To play, you slid a player disc into one of two spinners on a cardboard stadium, flicked the metal arrow, and let chance and probability determine the outcome of the "at-bat." Your opponent whirled the other spinner to field the ball. Me, I played game after game with my friends until our index fingers started to bleed.
My father, too, had played the game as a child, and so on many summer nights during my adolescence, he and I would clear off the kitchen table and drive my mother upstairs with our noisy arguing and exaggerated home-run calls. These were tense affairs, the winner entitled to flaunt his victory until our next game. Jean Shepherd could have used these board-game battles as grist for his short stories.

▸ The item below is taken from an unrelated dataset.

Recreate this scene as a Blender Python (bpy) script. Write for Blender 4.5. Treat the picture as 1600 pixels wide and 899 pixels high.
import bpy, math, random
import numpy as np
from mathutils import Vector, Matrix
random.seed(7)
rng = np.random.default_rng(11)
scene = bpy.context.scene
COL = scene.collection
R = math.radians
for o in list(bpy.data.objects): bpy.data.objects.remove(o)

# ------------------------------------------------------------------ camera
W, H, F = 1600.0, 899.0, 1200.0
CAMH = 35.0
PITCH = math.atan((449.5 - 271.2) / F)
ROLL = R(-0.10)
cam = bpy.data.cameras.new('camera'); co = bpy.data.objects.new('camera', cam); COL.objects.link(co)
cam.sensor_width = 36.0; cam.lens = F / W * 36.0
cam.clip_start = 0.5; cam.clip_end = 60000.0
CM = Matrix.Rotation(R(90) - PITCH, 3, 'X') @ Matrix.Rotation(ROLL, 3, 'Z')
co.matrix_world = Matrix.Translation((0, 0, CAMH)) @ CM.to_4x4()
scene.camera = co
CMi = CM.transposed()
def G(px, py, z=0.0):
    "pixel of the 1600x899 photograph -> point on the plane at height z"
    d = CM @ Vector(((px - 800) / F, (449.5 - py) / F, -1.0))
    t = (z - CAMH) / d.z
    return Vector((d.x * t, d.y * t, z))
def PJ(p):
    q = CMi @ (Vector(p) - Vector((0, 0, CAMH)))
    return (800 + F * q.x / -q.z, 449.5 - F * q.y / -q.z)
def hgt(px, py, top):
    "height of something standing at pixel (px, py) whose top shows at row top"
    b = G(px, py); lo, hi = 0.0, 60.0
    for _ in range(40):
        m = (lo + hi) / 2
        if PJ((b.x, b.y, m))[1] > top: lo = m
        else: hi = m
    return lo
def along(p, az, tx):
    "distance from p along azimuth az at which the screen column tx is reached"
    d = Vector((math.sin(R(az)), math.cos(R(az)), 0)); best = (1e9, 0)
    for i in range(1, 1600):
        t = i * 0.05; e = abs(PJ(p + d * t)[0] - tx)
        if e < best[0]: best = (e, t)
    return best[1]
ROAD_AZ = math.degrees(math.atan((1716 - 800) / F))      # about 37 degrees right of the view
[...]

Jack Sanford threw a one-hitter against me in one game, which is to say that my spinner kept stopping on Nos. 2, 6 and 12 (ground ball out), on Nos. 3, 4, 8 and 14 (fly ball outs), and on No. 10 (strikeout). Once, during a 1985 family vacation in Sea Isle City, I danced around our rented shore house after the spinner landed on the eyelash-thick No. 1 of Richie Ashburn's disc, my dad incredulous to believe Whitey actually had gone yard in the bottom of the ninth to beat him.
Of course, there was more to those games than "All-Star" supremacy in our house. They were an opportunity for my dad to teach me about baseball, about players I had heard of but never seen. They were a chance for a father and son to spend time together.
After learning Cadaco had reissued "All-Star Baseball," I stopped by my parents' house yesterday and peeked into the first-floor storage closet. The game was still there, buried between "Clue" and "Battleship" on a shelf, covered with a film of dust.
Inside the box were the yellowing pages of loose-leaf paper on which I scribbled my team stats and boxscores, and Allen must have known what he was doing because there was justice in those numbers. At the time of my last "All-Star" game, Babe Ruth was hitting .500 and leading the American League in RBIs, Lance Parrish was hitting .200., and Steve Blass was throwing strikes, walking one in eight innings, his infamous mental block no match for Allen's statistical acumen.
"The reality it was based on was part of its popularity," Paul Reidy, Cadaco's marketing manager, said yesterday. "You really did play the role of a big-league manager."
Allen, who as Yale University's head baseball coach from 1947-68 tutored a first baseman named George H.W. Bush, died in 1993, the same year that Cadaco executives decided to stop selling "All-Star Baseball." Video games had surpassed board games in popularity by then, Reidy said, but "in the last couple of years, with all that's going on in the country and the world, there's been a resurgence of retro forms of play because of people's renewed nostalgia."
So to the pleasure of those who played the game years ago and still do - there are "bootleg" discs of current players available on Ebay - Cadaco has pulled it out of the past. It cost $1.25 when the company first sold it. It's now $29.99, and Reidy said, "In every specialty store it's been placed, I just flies off the shelves.
"We get calls every week, and we have for 10 years," Reidy continued. "Out of all the products I get to work on, this one is the most fulfilling, just based on the feedback from people who are happy the game is back."
Call me silly, call me nostalgic, and complain all you want in those tired cliches about the commercialization of Christmastime. But understand: When you are a child, there are certain toys that are special, certain gifts that will always have a hold of you. For me and many other boys, Allen's simple, brilliant invention was one.
I've already promised my dad a game on Christmas Day. Don't laugh. Pitchers and catchers report for spring training in only one month, three weeks and four days.